There’s no guarantee this is how the story will end. That’s verse 16: “How do you know, wife, whether you will save your husband? Or, how do you know, husband, whether you will save your wife?” You don’t. But it may well happen. Which gives an extra reason to keep that marriage going.

Isn’t this a huge encouragement? Like most churches, we have plenty of people here where only one of the two of you comes along. That can be really hard, and here’s an encouragement to keep going. For the time being, your husband, your wife, your children – they’re in a marriage where they can hear about Jesus, and see him lived out. And it just may be that this leads to them being saved.

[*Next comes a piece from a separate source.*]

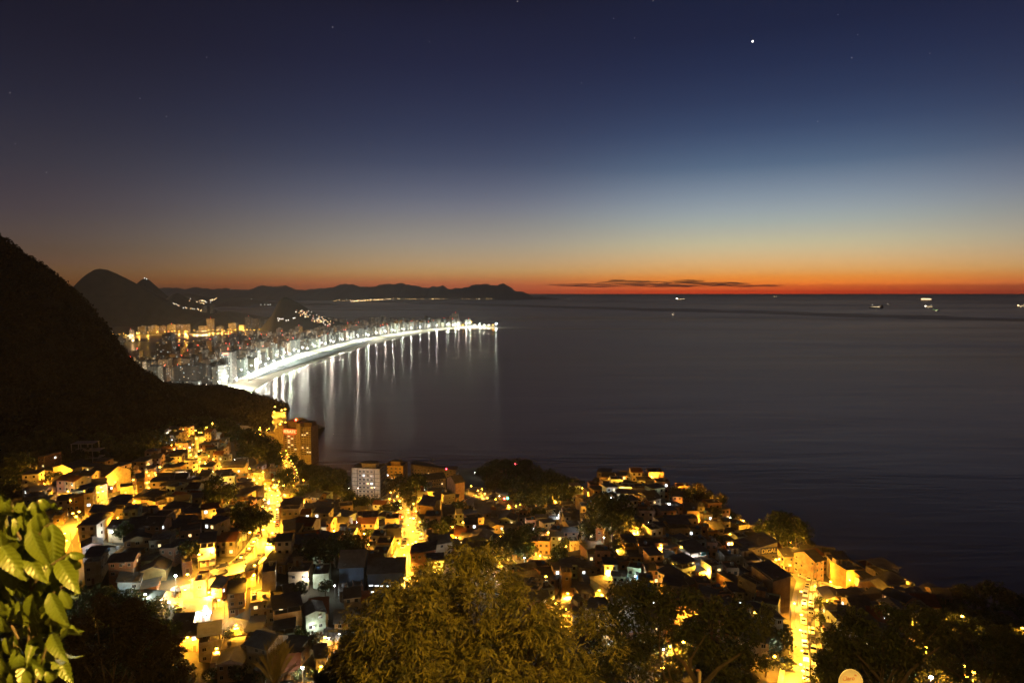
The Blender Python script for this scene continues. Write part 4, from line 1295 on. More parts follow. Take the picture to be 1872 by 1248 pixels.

What if the unbelieving party doesn’t want to continue? What if living with a Christian is just too hard for them? Well, then let them go. Here’s another exception, to add to the case that Jesus added. They’re free to go, which in the ancient world meant free to marry again.

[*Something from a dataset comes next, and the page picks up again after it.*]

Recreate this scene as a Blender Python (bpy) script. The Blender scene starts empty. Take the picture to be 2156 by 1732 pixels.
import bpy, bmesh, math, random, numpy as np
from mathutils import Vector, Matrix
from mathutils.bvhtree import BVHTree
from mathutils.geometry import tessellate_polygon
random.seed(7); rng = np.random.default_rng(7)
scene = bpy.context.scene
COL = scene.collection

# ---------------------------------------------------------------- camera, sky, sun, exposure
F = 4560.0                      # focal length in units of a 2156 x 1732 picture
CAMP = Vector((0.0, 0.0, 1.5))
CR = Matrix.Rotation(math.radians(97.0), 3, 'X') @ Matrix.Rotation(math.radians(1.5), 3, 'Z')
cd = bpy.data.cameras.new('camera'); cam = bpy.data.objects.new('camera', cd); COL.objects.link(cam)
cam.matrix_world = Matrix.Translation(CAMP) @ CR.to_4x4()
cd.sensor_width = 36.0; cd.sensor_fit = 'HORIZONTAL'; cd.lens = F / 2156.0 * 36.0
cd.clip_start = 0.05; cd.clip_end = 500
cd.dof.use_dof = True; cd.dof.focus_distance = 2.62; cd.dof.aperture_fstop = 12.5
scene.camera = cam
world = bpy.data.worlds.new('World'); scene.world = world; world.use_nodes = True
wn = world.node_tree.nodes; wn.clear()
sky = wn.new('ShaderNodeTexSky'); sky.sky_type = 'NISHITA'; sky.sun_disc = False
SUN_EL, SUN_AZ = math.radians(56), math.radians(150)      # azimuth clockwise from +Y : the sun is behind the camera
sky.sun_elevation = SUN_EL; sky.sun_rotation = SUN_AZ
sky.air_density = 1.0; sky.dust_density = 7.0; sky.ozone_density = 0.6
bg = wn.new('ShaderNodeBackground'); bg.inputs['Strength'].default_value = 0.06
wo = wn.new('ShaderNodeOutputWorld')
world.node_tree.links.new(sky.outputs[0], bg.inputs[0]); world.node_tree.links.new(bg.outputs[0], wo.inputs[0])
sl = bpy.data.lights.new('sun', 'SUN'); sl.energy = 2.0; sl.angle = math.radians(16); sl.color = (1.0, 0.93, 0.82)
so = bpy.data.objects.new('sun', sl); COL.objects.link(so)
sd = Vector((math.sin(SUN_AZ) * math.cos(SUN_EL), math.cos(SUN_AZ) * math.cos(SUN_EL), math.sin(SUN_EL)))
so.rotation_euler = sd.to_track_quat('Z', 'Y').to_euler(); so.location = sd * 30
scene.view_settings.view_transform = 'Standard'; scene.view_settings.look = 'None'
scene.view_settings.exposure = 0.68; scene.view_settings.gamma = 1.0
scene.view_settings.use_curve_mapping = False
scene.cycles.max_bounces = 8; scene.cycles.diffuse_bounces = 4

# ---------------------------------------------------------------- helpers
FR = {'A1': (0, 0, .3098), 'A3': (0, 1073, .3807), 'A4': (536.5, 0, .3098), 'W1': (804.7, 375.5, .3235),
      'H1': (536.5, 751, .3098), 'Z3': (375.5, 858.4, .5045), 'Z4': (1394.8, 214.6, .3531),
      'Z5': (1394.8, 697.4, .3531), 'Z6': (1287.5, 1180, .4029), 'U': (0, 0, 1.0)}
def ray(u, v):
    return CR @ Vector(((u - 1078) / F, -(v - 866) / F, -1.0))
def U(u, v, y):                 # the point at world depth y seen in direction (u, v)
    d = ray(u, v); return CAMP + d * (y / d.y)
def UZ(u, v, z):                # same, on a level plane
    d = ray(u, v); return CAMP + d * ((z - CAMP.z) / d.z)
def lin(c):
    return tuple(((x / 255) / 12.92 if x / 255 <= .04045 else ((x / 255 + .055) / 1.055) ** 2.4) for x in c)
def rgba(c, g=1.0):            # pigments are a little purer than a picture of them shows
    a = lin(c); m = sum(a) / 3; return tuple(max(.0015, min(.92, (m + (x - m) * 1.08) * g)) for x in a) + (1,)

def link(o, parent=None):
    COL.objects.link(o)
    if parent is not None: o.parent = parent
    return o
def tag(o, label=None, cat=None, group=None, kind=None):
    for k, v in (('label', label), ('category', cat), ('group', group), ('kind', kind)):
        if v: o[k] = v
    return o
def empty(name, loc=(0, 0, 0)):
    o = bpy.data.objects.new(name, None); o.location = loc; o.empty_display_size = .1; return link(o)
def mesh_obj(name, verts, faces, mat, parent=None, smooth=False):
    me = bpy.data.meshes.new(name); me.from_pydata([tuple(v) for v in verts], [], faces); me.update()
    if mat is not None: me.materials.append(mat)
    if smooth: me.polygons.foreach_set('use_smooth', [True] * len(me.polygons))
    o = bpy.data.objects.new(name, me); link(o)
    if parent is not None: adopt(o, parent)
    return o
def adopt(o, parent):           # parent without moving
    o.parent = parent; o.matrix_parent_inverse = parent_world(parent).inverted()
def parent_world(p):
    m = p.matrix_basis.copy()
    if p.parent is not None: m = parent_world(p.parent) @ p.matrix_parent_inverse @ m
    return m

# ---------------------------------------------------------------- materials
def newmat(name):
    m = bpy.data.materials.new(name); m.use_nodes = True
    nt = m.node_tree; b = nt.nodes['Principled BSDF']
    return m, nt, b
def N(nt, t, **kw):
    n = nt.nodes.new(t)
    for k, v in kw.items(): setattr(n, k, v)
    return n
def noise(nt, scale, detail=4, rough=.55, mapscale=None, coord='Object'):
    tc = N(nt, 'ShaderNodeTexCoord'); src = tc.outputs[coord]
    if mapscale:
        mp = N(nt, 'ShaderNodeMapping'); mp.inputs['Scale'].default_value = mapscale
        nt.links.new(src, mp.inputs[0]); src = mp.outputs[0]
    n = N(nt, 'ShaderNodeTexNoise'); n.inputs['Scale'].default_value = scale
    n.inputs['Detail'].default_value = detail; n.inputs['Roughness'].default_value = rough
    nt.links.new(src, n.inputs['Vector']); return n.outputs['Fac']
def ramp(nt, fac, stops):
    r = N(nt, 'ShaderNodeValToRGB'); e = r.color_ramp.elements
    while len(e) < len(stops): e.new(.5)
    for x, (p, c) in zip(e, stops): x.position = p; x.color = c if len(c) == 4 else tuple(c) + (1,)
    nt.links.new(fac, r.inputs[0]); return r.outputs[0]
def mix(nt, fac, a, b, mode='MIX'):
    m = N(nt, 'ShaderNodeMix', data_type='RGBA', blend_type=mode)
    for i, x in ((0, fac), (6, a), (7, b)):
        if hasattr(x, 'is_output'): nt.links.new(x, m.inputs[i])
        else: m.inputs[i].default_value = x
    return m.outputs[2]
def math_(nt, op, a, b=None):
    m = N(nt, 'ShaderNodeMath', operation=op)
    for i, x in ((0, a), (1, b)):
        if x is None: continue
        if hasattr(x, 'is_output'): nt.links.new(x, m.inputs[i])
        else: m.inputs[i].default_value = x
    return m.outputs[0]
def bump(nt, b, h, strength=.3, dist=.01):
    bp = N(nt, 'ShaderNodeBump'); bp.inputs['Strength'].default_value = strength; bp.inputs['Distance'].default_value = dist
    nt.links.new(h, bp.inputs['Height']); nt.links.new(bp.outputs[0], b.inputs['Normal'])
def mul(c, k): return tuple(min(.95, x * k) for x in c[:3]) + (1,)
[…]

Again, this is such a contrast to the prevailing culture. One estimate says that 42% of marriages in the UK end in divorce, half of those in the first ten years. Increasingly, celebrities are our role models, and many of them have been married and divorced several times.

You may remember 4 years ago when one celebrity couple got divorced. The media made a great fuss about the fact that they’d said they weren’t separating, they were consciously uncoupling.

I once heard of a couple who were going through a divorce who were being interviewed on TV. They were in their 90s. The interviewer asked why they were divorcing now, having been together so long, and so nearly at the finishing line. They explained that they’d wanted to stay together until all their grandchildren had died.

This is the world we live in, and it’s a painful one. The pain runs far beyond the two people concerned, and touches children, parents, friends and neighbours.

Every marriage experiences difficulties in the relationships. It’s inevitable, if you’re married to someone who is only slightly less sinful than you are.

This is urging us to work those tensions through. If necessary, draw in others to help, friends you trust, others within the church family, professional counsellors if that’s what works for you. Pray, and get others to pray for you.

Divorce is always extremely painful. Sometimes, it’s the result of abuse or other difficulties which means it was sadly the right way for things to go, but if anything it’s all the more painful for it. Those who have been through it need our love and support not our judgement and our criticism.

This passage, and Jesus in Matthew 19, say that there are exceptions when divorce is the right thing. But those exceptions are so few that it’s risky to list them. In the normal course of things, we do all in our power to avoid going down that road.

As the Corinthians were being led to play down the value of marriage, Paul says to them, and he says to us: Don’t divorce each other.

Conclusion

We live in a world that’s gone mad.

It’s a world marked by constantly churning partners, and where relationships are assessed by whether we get what we want out of them. To be sure, it’s not all dark. There are a great many very loving relationships in the world.

We all fall short of God’s ideals. But God responded by loving us so much that the Lord Jesus laid down his life for us. He loved us and gave himself for us. By doing that, he created a new humanity, his church. This is a place where we can grow in our likeness to the Lord Jesus. Where we, too, can live lives that are marked by commitment, and by giving ourselves to each other.